What will be the total fare?

Question

Along a railway line there are 20 stations each at equal distances. Given that the ticket fare between any two station is Rs 50×(1+ number of station(s) between them), then calculate the total money you will have to spend on buying tickets in order to travel from every station to every station.

My attempt- total number of tickets = 19×20 =380 and then using sum of n terms of an arithmetic progression we can find the fare from 1st station to all other stations and then for the 2nd station, fare would be the the same as 1st-( fare of 2nd to 19th station) and so on but I am not willing to solve it this way so I want to know if there is some easier way to solve it.

Answer 1

I am assuming that the $20$ stations appear one after the other on a single stretch of rail line, so that e.g. going from station $4$ to $7$ means you have to go through stations $5$ and $6$. I am also assuming that you 'simply' have to calculate the sum of the costs of all possible trips, i.e that they are not asking for a schedule where you have to take all these trips in sequence, taking into account where you ended up with the last trip.

Ethan is incorrect that every segment will be travelled an equal number of times (you will actually travel the segments near the middle more often than the segments near the end), but the basic idea behind his hint still works: rather than focusing on the individual trips and counting how many segments they cover, focus instead on the individual segments, and count how many trips will travel over that segment.

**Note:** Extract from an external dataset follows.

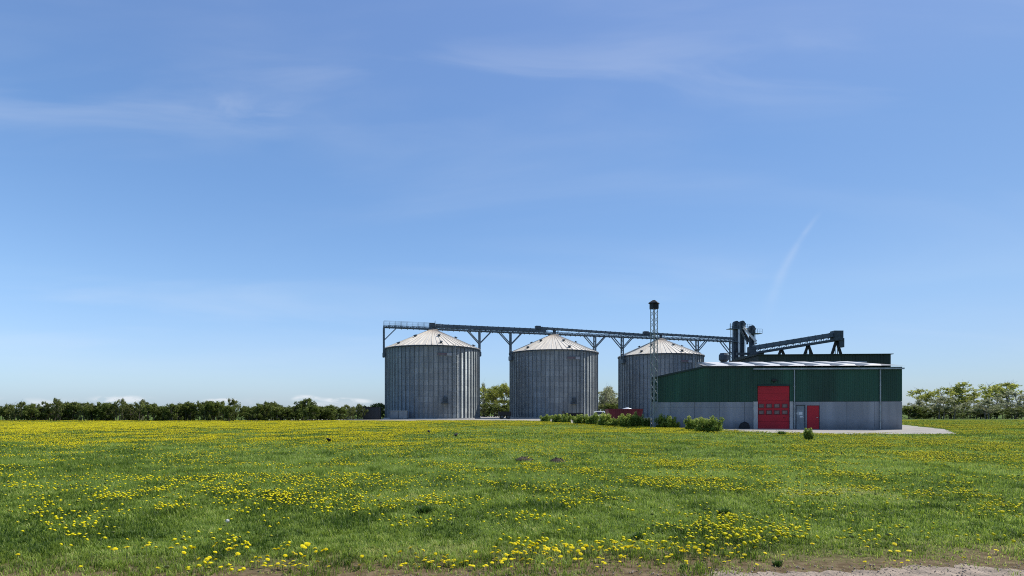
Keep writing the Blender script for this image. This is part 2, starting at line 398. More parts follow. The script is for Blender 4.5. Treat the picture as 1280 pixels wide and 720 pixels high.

So, for example, let's focus in the segment between stations $3$ and $4$. We'll count how many trips will cross this segment going from 'left' to 'right', where we imagine station $1$ is on the far 'left' and station $20$ on the far 'right'. So, this means that we start in station $1$, $2$, or $3$, and we end up in any of the stations $4$ through $20$, and so there are $3 \cdot 17=51$ such trips.

It is easy to see how this example generalizes to any segment: the segment between stations $n$ and $n+1$ will be travelled $n \cdot (20-n)$ times going from left to right.

So, the total number of segments travelled by trips going from left to right is:

$$\sum_{n=1}^{19} n \cdot (20-n)$$

Multiply this by $2$ to get the total number of segments travelled by all trips, and multiply by $50$ to get the total amount spent. (in other words, multiply the result of the above series by $100$)

Let's see what this works out to:

$$\sum_{n=1}^{19} n \cdot (20-n)=$$

$$20 \cdot \sum_{n=1}^{19} n - \sum_{n=1}^{19} n^2=$$

$$20 \cdot \frac{19 \cdot 20}{2} - \frac{19 \cdot 20 \cdot 39}{6}=$$

$$3800-2470=1330$$

Multiplied by $100$ this gives a total of $133000$

Answer 2

The fare between stations $i$ and $j$ is $50|i-j|$ so the total is $$\sum_{i=1}^{20}\sum_{\stackrel{j=1}{i \neq j}}^{20}50|i-j|$$ We can demand $i \lt j$ and double the result giving $$100\sum_{i=1}^{19}\sum_{j=i+1}^{20}(i-j)=100\sum_{i=1}^{19}i(20-i)+(20-i)(21+i)/2\\=100\sum_{i=1}^{19}20i-i^2+210+i/2+i^2/2$$ and use the formulas for sums of powers.